On February 21, 2025, President Trump issued a presidential memorandum, “Defending American Companies and Innovators from Overseas Extortion and Unfair Fines and Penalties.”6 The memorandum indicates that the Trump Administration is open to using retaliatory measures against any country imposing a digital services tax, or any other act, policy, or practice that would undermine the global competitiveness of U.S. companies. This would include invoking I.R.C. section 891 (see coverage in GMS Flash Alert 2025-047), which allows President Trump to double the tax rates of foreign citizens and foreign corporation of countries determined to impose discriminatory or extraterritorial taxes.
Furthermore, certain members of Congress have expressed support for a House of Representatives proposal that would impose an additional tax rate on foreign citizens and corporations of countries the Treasury has identified as imposing discriminatory or extraterritorial taxes. These individuals and entities would also be denied the benefit of reduced withholding tax rates under any treaty obligation of the United States.7
Possible Revocation of U.S.-China Treaty
Also on February 21, 2025, President Trump signed a memorandum entitled “America First Investment Policy,” stating that the United States will use all necessary legal instruments to further deter U.S. persons from investing in China's military-industrial sector. The memorandum specifically states that the Trump Administration will review whether to suspend or terminate the 1984 U.S.-China income tax treaty.8
Article 28 of the U.S.-China income tax treaty provides that it can be terminated by either country by giving notice through diplomatic channels to the other country. Provided such notice is given on or before June 30 of a particular year, the treaty will cease to have effect from January 1 of the following year.
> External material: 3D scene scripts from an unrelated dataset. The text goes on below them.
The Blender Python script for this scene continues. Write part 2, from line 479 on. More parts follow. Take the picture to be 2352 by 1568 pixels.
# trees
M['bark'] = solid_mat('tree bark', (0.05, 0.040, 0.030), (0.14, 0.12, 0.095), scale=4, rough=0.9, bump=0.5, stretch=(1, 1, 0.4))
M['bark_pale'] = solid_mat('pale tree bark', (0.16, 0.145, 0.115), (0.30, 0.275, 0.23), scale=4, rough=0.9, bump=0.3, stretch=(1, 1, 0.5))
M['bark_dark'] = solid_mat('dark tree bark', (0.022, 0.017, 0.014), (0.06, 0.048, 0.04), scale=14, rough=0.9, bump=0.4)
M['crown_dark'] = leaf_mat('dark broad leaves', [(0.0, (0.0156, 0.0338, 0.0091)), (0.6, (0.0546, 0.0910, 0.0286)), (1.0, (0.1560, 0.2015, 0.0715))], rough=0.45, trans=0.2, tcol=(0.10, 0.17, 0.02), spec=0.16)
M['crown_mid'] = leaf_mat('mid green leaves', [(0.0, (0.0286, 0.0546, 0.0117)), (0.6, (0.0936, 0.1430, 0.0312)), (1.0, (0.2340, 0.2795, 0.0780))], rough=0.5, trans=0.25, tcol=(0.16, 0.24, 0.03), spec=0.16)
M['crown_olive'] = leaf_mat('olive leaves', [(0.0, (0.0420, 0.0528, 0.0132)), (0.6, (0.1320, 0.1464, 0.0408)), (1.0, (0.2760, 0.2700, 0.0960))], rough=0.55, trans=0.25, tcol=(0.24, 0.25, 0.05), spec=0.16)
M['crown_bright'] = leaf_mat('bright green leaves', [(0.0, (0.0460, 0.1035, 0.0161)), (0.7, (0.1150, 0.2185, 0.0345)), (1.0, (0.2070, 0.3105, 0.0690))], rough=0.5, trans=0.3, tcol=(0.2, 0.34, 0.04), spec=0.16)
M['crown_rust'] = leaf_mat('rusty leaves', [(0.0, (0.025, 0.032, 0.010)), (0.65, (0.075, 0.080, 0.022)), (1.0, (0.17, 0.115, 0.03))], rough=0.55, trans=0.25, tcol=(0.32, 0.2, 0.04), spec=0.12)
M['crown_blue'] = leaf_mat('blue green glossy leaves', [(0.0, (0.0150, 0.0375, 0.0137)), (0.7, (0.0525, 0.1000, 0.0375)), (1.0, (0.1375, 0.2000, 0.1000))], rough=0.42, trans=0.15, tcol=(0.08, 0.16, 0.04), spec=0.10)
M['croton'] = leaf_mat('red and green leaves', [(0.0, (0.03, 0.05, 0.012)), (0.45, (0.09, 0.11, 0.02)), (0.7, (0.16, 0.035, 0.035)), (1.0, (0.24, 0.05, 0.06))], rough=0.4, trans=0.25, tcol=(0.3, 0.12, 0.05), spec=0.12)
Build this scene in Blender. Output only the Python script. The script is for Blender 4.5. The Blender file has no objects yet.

Hence, the United States would be required to give such notice by June 30, 2025, if it intends to terminate the treaty with effect from January 1, 2026.
Revocation of the treaty would have significant implications for U.S. businesses with operations in China. For example, individuals on short-term assignments to China who are currently exempt from Chinese tax on their compensation under the income from employment article of the treaty (Article 14) would lose that exemption.